Job
In the entries below, print exactly the lines from the first through the one with "return [((wl + wr) / 2 +", both included, and none of the pictures.

Supplied data
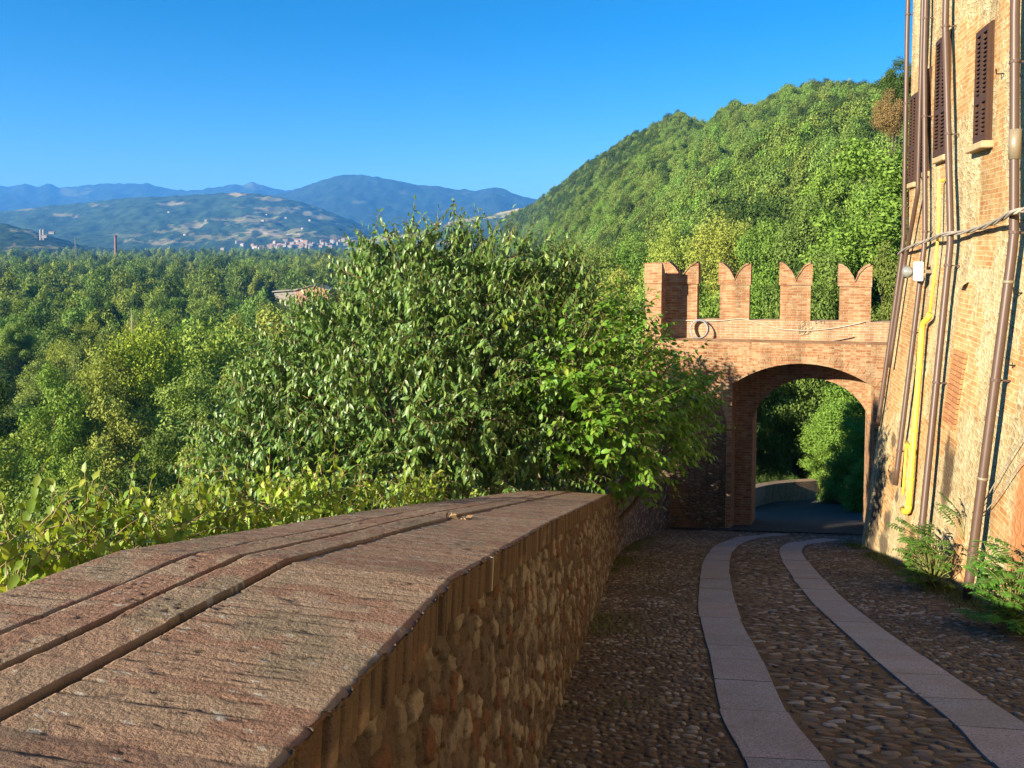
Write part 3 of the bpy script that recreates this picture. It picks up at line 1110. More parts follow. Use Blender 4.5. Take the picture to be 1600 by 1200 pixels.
gate = empty('gateway', gp(1.8, road_z(20.5)), 'brick arched town gateway crowned with swallowtail battlements across the lane', 'gateway')
W0, W1 = -2.45, 5.4
Z_LEDGE = gray(1230, 536)[1]
z_spr = gray(1138, 600)[1]
z_apx = gray(1245, 568)[1]
WR = gray(1366, 640)[0]
GB = -9.6


def arch_curve(wl, wr, zs, za, n=28):
    """points from (wl, zs) over the crown (za) to (wr, zs): circular arc"""
    h, c = za - zs, (wr - wl) / 2
    if h >= c * .98:
        return [((wl + wr) / 2 - c * math.cos(t), zs + h * math.sin(t)) for t in np.linspace(0, math.pi, n)]
    r = (c * c + h * h) / (2 * h)
    t0 = math.asin(c / r)
    return [((wl + wr) / 2 + r * math.sin(t), za - r + r * math.cos(t)) for t in np.linspace(-t0, t0, n)]


def arch_wall(mb, w0, w1, zb, zt, curve, d0, d1, front=True, back=True, top=True, ends=True):
    wl, wr = curve[0][0], curve[-1][0]
    for d, on, flip in ((d0, front, False), (d1, back, True)):
        if not on:
            continue
        polys = [[(w0, zb), (wl, zb), (wl, curve[0][1]), (w0, curve[0][1])], [(w0, curve[0][1]), (wl, curve[0][1]), (wl, zt), (w0, zt)],
                 [(wr, zb), (w1, zb), (w1, curve[-1][1]), (wr, curve[-1][1])], [(wr, curve[-1][1]), (w1, curve[-1][1]), (w1, zt), (wr, zt)]]
        for (a, b) in zip(curve, curve[1:]):
            polys.append([a, b, (b[0], zt), (a[0], zt)])
        for pl in polys:
            vs = [gp(w, z, d) for w, z in pl]
            mb.add(vs, [tuple(range(len(vs)))])
    path = [(wl, zb)] + list(curve) + [(wr, zb)]
    for a, b in zip(path, path[1:]):
        mb.add([gp(*a, d0), gp(*b, d0), gp(*b, d1), gp(*a, d1)], [(0, 1, 2, 3)])
    if top:
        mb.add([gp(w0, zt, d0), gp(w1, zt, d0), gp(w1, zt, d1), gp(w0, zt, d1)], [(0, 1, 2, 3)])
    if ends:
        for w in (w0, w1):
            mb.add([gp(w, zb, d0), gp(w, zt, d0), gp(w, zt, d1), gp(w, zb, d1)], [(0, 1, 2, 3)])


DEP1, DEP2 = 1.25, 3.4
cf = arch_curve(0, WR, z_spr, z_apx)
mb = MB()
arch_wall(mb, W0, W1, GB, Z_LEDGE, cf, 0, DEP1, back=False, top=False)
wl2, wr2 = gray(1181, 740, DEP2)[0], gray(1350, 740, DEP2)[0]
za2 = gray(1262, 591, DEP1)[1]
zs2 = za2 - (wr2 - wl2) * 0.40
cb = arch_curve(wl2, wr2, zs2, za2)
arch_wall(mb, W0, W1, GB, Z_LEDGE, cb, DEP1, DEP2, front=True, top=False)
mb.add([gp(W0, Z_LEDGE, 0), gp(W1, Z_LEDGE, 0), gp(W1, Z_LEDGE, DEP2), gp(W0, Z_LEDGE, DEP2)], [(0, 1, 2, 3)])
mb.build('gate_wall', M['gate_brick'], gate, uv=True)
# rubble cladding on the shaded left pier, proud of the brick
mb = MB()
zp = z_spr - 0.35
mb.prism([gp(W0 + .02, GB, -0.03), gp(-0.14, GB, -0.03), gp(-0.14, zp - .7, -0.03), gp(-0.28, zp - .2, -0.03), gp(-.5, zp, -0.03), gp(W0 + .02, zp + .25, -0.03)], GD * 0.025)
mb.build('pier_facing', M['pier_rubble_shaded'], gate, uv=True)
# ring of arch bricks, slightly proud
mb = MB()
for (a, b) in zip(cf, cf[1:]):
    pa, pb = Vector(a), Vector(b)
    t = (pb - pa)
    nrm = Vector((-t.y, t.x)).normalized() * 0.27
    if nrm.y < 0:
        nrm = -nrm
    q = [pa, pb, pb + nrm, pa + nrm]
    mb.prism([gp(v.x, v.y, -0.012) for v in q], GD * 0.010)
mb.build('arch_ring', M['gate_brick'], gate, uv=True)
# parapet set back on the ledge
SB = 0.75
TH = 0.42
Z_PAR = gray(1240, 501, SB)[1]
mb = MB()
mb.prism([gp(W0 + .5, Z_LEDGE - .02, SB), gp(W1, Z_LEDGE - .02, SB), gp(W1, Z_PAR, SB), gp(W0 + .5, Z_PAR, SB)], GD * TH)
mb.build('battlement_wall', M['gate_rubble'], gate, uv=True)
Z_MT = gray(1240, 412, SB)[1]


def swallow(w, hw, hz0, hz1, d0, vec_w, mbm, mrim):
    """swallowtail merlon centred at w; body then a slightly wider head"""
    H = hz1 - hz0
    zh = hz0 + H * 0.63
    body = [(-hw * .92, hz0), (hw * .92, hz0), (hw * .92, zh), (-hw * .92, zh)]
    vn = hz1 - H * 0.30
    head = [(-hw, zh), (hw, zh), (hw, hz1)]
    for t in np.linspace(0.12, 1, 8):
        head.append((hw * (1 - t) + 0 * t, vn + (hz1 - vn) * math.cos(t * math.pi / 2) ** 0.75 if t < 1 else vn))
    for t in np.linspace(0.88, 0, 8):
        head.append((-hw * (1 - t), vn + (hz1 - vn) * math.cos(t * math.pi / 2) ** 0.75 if t < 1 else vn))
    return body, head


def merlon(w, hw, mat_):
    body, head = swallow(w, hw, Z_PAR, Z_MT, SB, None, None, None)
    mbm = MB()
    dw, dz_ = RND.uniform(-.02, .02), RND.uniform(-.03, .015)
    jz = lambda q: q + (dz_ + RND.uniform(-.014, .008) if q > Z_PAR + .3 else 0)
    body = [(a, z) for a, z in body]
    head = [(a + dw + RND.uniform(-.006, .006), jz(z)) for a, z in head]
    mbm.prism([gp(w + a, z, SB) for a, z in body], GD * TH)
    mbm.prism([gp(w + a, z, SB - 0.03) for a, z in head], GD * (TH + 0.06))
    o_ = mbm.build('merlon', mat_, gate, uv=True)
    # brick rim along the two curved backs
    mr = MB()
    c = head[3:]
    for (a, b) in zip(c, c[1:]):
        mr.prism([gp(w + a[0], a[1] + .002, SB - 0.055), gp(w + b[0], b[1] + .002, SB - 0.055), gp(w + b[0], b[1] + 0.045, SB - 0.055), gp(w + a[0], a[1] + 0.045, SB - 0.055)], GD * (TH + 0.11))
    mr.build('rim', M['gate_brick'], o_, uv=True)


for px in (1069, 1148, 1243, 1337):
    w, _ = gray(px, 450, SB)
    merlon(w - (0 if px > 1100 else .07), 0.435 if px > 1100 else 0.47, M['gate_brick'])
# the flank merlon seen edge-on at the left corner, standing on its own short wall
mb = MB()
wa, wb = gray(1007, 450)[0], gray(1034, 450)[0]
hz0, hz1 = Z_LEDGE - 0.02, gray(1020, 411)[1]
mb.prism([gp(wa + .02, hz0, 0.005), gp(wb - .01, hz0, 0.005), gp(wb - .01, hz1 - .55, 0.005), gp(wa + .02, hz1 - .55, 0.005)], GD * 1.15)
hd = []
L_ = 1.2
prof = [(-0.02, hz1 - .55), (L_, hz1 - .55), (L_, hz1)]
for t in np.linspace(0.12, 1, 7):
    prof.append((L_ / 2 + L_ / 2 * (1 - t), hz1 - .45 + .45 * math.cos(t * math.pi / 2) ** .75 if t < 1 else hz1 - .45))
for t in np.linspace(0.88, 0, 7):
    prof.append((L_ / 2 - (L_ / 2 + .02) * (1 - t), hz1 - .45 + .45 * math.cos(t * math.pi / 2) ** .75))
mb.prism([gp(wa, z, d) for d, z in prof], GA * (wb - wa))
mb.build('corner_merlon', M['gate_brick'], gate, uv=True)
# left flank parapet running back
mb = MB()
mb.prism([gp(W0, Z_LEDGE - .02, 1.2), gp(W0 + .45, Z_LEDGE - .02, 1.2), gp(W0 + .45, Z_PAR, 1.2), gp(W0, Z_PAR, 1.2)], GD * 2.1)
mb.build('flank_wall', M['gate_rubble'], gate, uv=True)

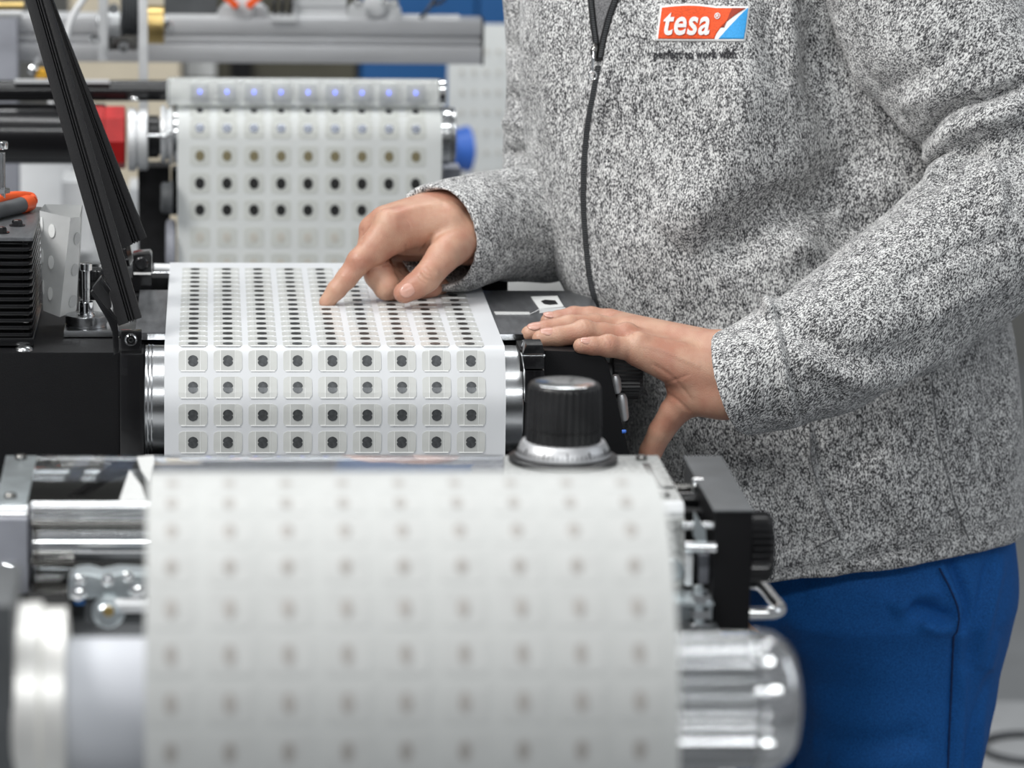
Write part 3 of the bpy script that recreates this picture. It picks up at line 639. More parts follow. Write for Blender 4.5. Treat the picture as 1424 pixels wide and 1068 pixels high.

Correct answer
Write part 3 of the bpy script that recreates this picture. It picks up at line 1110. More parts follow. Use Blender 4.5. Take the picture to be 1600 by 1200 pixels.
gate = empty('gateway', gp(1.8, road_z(20.5)), 'brick arched town gateway crowned with swallowtail battlements across the lane', 'gateway')
W0, W1 = -2.45, 5.4
Z_LEDGE = gray(1230, 536)[1]
z_spr = gray(1138, 600)[1]
z_apx = gray(1245, 568)[1]
WR = gray(1366, 640)[0]
GB = -9.6


def arch_curve(wl, wr, zs, za, n=28):
    """points from (wl, zs) over the crown (za) to (wr, zs): circular arc"""
    h, c = za - zs, (wr - wl) / 2
    if h >= c * .98:
        return [((wl + wr) / 2 - c * math.cos(t), zs + h * math.sin(t)) for t in np.linspace(0, math.pi, n)]
    r = (c * c + h * h) / (2 * h)
    t0 = math.asin(c / r)
    return [((wl + wr) / 2 + r * math.sin(t), za - r + r * math.cos(t)) for t in np.linspace(-t0, t0, n)]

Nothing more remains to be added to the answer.